Julian Trevelyan (1910 – 1988)

Souk (1972)

 

Etching and aquatint

71 x 56 cm

Signed, titled, and numbered 1/65 in pencil outside of the plate. The Tate Collection holds number 25/65.

An Arab bazaar. Tall, nameless blue figures surround a veiled and staring woman.

Nephew of the historian G M Trevelyan, Julian Trevelyan was educated at Bedales and then at Trinity College, Cambridge, where he read English. After moving to Paris, Trevelyan studied engraving at Stanley William Hayter’s school, working alongside artists such as Max Ernst, Joan Miro and Pablo Picasso. He married the potter Ursula Darwin in 1934, and in 1935 they moved to Hammersmith, buying Durham Wharf beside the River Thames which was Trevelyan’s studio – and home – for the rest of his life.

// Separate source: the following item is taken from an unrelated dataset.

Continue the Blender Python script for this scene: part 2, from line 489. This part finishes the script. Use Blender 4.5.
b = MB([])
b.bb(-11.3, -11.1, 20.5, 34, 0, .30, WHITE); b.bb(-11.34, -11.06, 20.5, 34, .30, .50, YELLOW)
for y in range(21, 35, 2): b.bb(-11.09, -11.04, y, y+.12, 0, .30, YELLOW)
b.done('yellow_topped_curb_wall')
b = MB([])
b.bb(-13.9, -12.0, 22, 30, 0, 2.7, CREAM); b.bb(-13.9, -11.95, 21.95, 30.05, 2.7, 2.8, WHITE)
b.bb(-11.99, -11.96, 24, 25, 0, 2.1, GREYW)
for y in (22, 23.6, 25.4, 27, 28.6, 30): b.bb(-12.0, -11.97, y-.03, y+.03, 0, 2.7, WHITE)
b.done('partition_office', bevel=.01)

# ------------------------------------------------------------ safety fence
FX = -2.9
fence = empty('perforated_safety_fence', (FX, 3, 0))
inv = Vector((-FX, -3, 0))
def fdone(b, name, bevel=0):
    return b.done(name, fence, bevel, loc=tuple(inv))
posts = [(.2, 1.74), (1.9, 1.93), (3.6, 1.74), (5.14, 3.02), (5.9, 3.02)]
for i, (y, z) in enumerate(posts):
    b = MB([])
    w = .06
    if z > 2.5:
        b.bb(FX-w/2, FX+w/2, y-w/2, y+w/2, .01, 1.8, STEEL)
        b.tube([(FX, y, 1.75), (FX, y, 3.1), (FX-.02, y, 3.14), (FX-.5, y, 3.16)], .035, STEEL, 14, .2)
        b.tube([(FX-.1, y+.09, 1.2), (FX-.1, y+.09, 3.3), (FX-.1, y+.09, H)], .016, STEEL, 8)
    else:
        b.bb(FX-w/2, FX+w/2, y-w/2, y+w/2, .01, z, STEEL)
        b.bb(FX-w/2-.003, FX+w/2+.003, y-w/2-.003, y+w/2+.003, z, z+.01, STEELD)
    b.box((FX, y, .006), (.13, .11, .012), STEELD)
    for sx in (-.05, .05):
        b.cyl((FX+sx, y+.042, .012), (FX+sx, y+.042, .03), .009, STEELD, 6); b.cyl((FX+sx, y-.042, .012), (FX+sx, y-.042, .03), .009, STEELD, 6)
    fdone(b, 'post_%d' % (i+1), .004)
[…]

His wartime service was – like so many artists – as a camoufleur. A Royal Engineer from 1940-43, he served in North Africa and Palestine, forcing the German Afrika Korps to use resources against a dummy army whilst real tanks were disguised as more harmless equipment. In the desert, nothing could be hidden – but it could be disguised.

Following the dissolution of his marriage in 1950, he married the painter Mary Fedden. Teaching at Chelsea School of Art, Trevelyan eventually became head of the Etching Department and his pupils included David Hockney and Peter Ackroyd.

Condition: mounted to board, small scuff to very bottom of margin, otherwise very good.